Summer school in the garden: A DIY extravaganza

Alabama Living Magazine

Summertime is not only a busy time in the garden – it’s often a crazy-busy time for all the parents, grandparents and caregivers who are trying to keep out-of-school kiddos busy and engaged. Luckily, it’s possible to combine the two. 

Keep children busy this summer by giving them some responsibility in creating and tending their own little private garden.

Gardens are fabulous outdoor “classrooms” where all of us, regardless of age, can learn about and from the natural world. Gardens also provide opportunities to build school-worthy skills in such “academic” areas as math, science, social studies, history, language, art and even fitness. In addition, gardens are the perfect place to acquire and hone important life skills such as responsibility, respect (of self and others), teamwork and patience. 

Granted, the idea of setting a band of wound-up children loose in our well-tended gardens is a bit nerve-wracking, but most of our concerns can be mitigated by combining a healthy dose of prior planning with a few fun, easy projects, a wealth of which (suitable for all ages, including adults) can be found online and in myriad books and magazines. 

After years of summers spent with my own grandchildren, now ages 2 to 12, I’ve developed a long list of activities and projects (ideas borrowed and adapted from much more inventive minds than my own) that don’t break my budget or back or test my patience. (I sure don’t want to tarnish my grandmotherly halo!) Here are a few of the easiest. 
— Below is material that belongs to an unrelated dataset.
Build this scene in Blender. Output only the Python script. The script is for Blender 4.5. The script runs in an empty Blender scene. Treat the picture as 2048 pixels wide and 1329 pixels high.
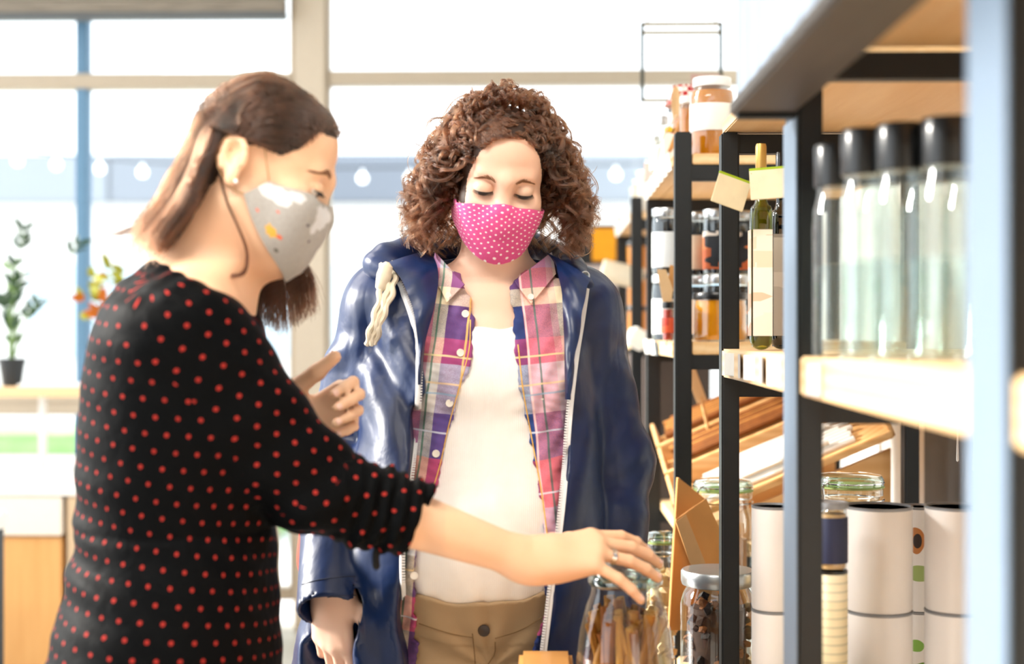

“Found art” garden collages/shadow boxes


  • Craft glue
  • Repurposed cardboard boxes or panels or posterboard
  • Flowers, stems, moss, acorns, pinecones, etc. gathered from the yard and garden
  • Pencils, markers, paints and other art and craft supplies as desired  


Take the kids on a scavenger hunt to collect natural objects (see above for ideas) then sit them down in a shady spot and let them glue and decorate their discoveries into works of art.

“Private” gardens


  • A small plot in the yard or a large unbreakable pot or container
  • A trowel and other kid-friendly gardening tools (nothing too sharp if they are young)
  • Seeds or transplants
  • Small garden-related figurines, pretty rocks and other embellishments 


Help each child plan what they want to grow; consider letting them pick a focus, such as edible or flowering plants, and/or a theme, like fairy tales or favorite cartoon characters or shows. Gather appropriate supplies then set them loose to dig, plant and create. Put them in charge of watering and tending their creation.

Seed-starting/rooting 101


  • New or used seedling trays or small transplant pots; repurposed egg cartons, toilet paper rolls, small boxes, etc.; or mason jar or other clear glass container (Google “DIY seed starter pots” for more ideas.)
  • Seed starter potting soil/media  
  • Seeds or cuttings


Prepare containers (you may want to wash repurposed items) and fill with potting media or water if you’re rooting new plants from clippings or kitchen scraps like potatoes, carrots and avocado seeds. Plant seeds or suspend cuttings in containers. Gently water potting media until well moistened but not soaked and place containers in a spot with the appropriate amount of light, which will depend on plant you’re growing. Watch them sprout.

“You rock” garden art


  • Rocks of any shape and size but usually easier if they have smooth surfaces
  • Acrylic paints and markers or permanent marker pens
  • Other art and craft supplies, as desired
  • Glue, if needed for embellishments (any glue will do but “super” brands hold up better in outdoor conditions; some may require closer adult supervision) 


Collect rocks from the yard or neighborhood (just don’t take stones from others’ yards without permission) or buy craft rocks. Clean dirt from the rocks’ surfaces as needed using a mild soap and water. Allow them to dry, then let the kiddos create. Rocks can be pre-painted with a base coat of acrylic paint or left with a natural surface. 

These are just a few of my tried-and-true favorites, but there are tons more ideas out there, including options for older kids and even for young-at-heart adults. One bit of advice, though, from my years as gardening parent and grandparent: Success lies in the process, not in perfection.